Commanding this force was an RIC District Inspector from Callan, a Kilkenny-based British army officer, and a Corporal of the Devonshire Regiment.
Reaching the big house, they decided to exploit the considerable firing cover provided by a sunken ditch that encircled the front of it. Troops and police crept into positions along the ditch, while others moved around to the rear of the mansion.
Fortune seemed to favour the British at this point: One of the Coolagh lookouts, Cody, had left his post to attend a fair, and the other one, Kearney, was captured by Tans as he searched for firewood near the house. The British now held all the aces-or so they thought. With no one to warn them, the rebels appeared doomed to die fighting in a bloody siege-or face the hangman’s rope like Kevin Barry for their defiance of English rule.

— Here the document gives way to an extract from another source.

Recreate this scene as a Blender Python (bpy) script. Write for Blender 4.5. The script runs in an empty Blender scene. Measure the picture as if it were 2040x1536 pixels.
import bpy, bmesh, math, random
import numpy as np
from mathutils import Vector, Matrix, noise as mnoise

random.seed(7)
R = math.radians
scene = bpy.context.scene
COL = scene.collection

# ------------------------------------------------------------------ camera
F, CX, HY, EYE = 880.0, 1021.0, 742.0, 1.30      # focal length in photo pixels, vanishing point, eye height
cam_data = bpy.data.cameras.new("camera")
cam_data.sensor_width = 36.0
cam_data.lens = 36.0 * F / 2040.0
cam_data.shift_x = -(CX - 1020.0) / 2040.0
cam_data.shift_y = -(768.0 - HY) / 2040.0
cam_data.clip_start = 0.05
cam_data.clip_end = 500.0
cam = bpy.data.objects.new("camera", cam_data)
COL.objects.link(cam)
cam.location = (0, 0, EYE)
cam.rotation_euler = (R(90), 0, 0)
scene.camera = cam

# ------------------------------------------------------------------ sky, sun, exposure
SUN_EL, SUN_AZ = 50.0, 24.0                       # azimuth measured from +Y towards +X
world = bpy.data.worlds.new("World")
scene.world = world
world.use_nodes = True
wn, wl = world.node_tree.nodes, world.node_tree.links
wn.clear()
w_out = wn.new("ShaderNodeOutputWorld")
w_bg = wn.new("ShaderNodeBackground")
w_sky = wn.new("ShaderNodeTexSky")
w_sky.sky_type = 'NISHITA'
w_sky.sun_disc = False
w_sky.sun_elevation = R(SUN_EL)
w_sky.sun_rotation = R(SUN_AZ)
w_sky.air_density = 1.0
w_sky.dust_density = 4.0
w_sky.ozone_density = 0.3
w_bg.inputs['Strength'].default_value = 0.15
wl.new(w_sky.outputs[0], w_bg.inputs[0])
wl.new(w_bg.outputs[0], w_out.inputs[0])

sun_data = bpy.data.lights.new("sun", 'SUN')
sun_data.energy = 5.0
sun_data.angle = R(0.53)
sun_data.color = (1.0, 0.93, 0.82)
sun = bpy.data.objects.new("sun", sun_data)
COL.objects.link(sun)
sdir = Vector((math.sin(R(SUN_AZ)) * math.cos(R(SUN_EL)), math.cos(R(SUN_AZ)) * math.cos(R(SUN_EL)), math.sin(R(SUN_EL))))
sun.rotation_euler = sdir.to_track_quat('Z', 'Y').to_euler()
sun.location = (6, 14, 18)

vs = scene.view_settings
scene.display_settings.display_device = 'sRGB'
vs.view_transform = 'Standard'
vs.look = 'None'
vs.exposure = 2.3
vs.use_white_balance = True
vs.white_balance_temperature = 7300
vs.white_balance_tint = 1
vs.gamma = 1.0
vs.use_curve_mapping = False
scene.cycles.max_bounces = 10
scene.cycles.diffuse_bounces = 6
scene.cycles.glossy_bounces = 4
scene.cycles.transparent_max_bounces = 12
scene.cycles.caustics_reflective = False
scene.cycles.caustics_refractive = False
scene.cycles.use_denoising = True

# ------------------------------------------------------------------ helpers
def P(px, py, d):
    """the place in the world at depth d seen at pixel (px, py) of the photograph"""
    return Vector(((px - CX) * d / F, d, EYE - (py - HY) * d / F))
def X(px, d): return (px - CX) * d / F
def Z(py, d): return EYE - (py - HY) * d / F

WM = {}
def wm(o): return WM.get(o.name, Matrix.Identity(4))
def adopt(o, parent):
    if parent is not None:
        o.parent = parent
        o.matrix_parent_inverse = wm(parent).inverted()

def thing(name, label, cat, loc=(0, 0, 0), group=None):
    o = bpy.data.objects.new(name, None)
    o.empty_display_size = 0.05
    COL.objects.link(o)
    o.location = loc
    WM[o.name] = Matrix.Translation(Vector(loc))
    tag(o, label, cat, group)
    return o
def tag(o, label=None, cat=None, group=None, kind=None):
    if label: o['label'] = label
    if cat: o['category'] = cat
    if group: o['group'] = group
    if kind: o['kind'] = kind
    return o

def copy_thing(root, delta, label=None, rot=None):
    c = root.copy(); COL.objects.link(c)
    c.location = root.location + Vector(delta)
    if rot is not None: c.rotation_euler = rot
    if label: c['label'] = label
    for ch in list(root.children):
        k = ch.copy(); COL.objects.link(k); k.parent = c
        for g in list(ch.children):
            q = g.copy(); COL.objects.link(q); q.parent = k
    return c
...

RIC Inspector Baynham, the army officer, and the corporal walked up to the caretaker’s house and banged loudly on the door. John Luttrell awoke and looked out his bedroom window to see what the racket was about. Thinking quickly, he asked his wife Annie to see if any rebels were sleeping in Garryricken House and, if so, to warn them that the Tans were outside.
She immediately ran into the adjoining Mansion; while John went down to open the front door. The Inspector demanded to know if he were concealing wanted men in his house. The caretaker denied any knowledge of strangers in his home. Ignoring his denial, Baynham and his men produced their guns and rushed past him into the hallway. They forced Luttrell to walk ahead of them up the stairs.
He had to play for time to give Annie a chance to alert the rebels and return to the bedroom. Feigning a twisted ankle, he stopped halfway up the stairs, obstructing his unwelcome visitors. Luckily, Annie had got back before the Inspector entered the bedroom. He and his men searched the room and then pushed open the door leading into the mansion.
They found themselves in a long corridor in Garryricken House. The officer and the Corporal tiptoed along the corridor until they reached the door of the room they assumed the rebels might be hiding in. They quietly opened the door, and then charged into the room, shouting “Hands Up!”
Aylward aimed at one of them in the semi-darkness, and fired. A bullet streaked past his own head as he loosed off several shots at the intruders. The Tans retreated into the passageway. Quinn, Leahy, and Aylward threw themselves to the floor and emptied their guns into the opened doorway. Their enemies had run for cover.
Pulling open a shutter on the bedroom window, Aylward saw that the area surrounding the house was crawling with Tans. Judging their position to be almost hopeless, he suggested that they might as well attempt a breakout rather than die inside the house. It seemed to him that they had nothing to lose by trying.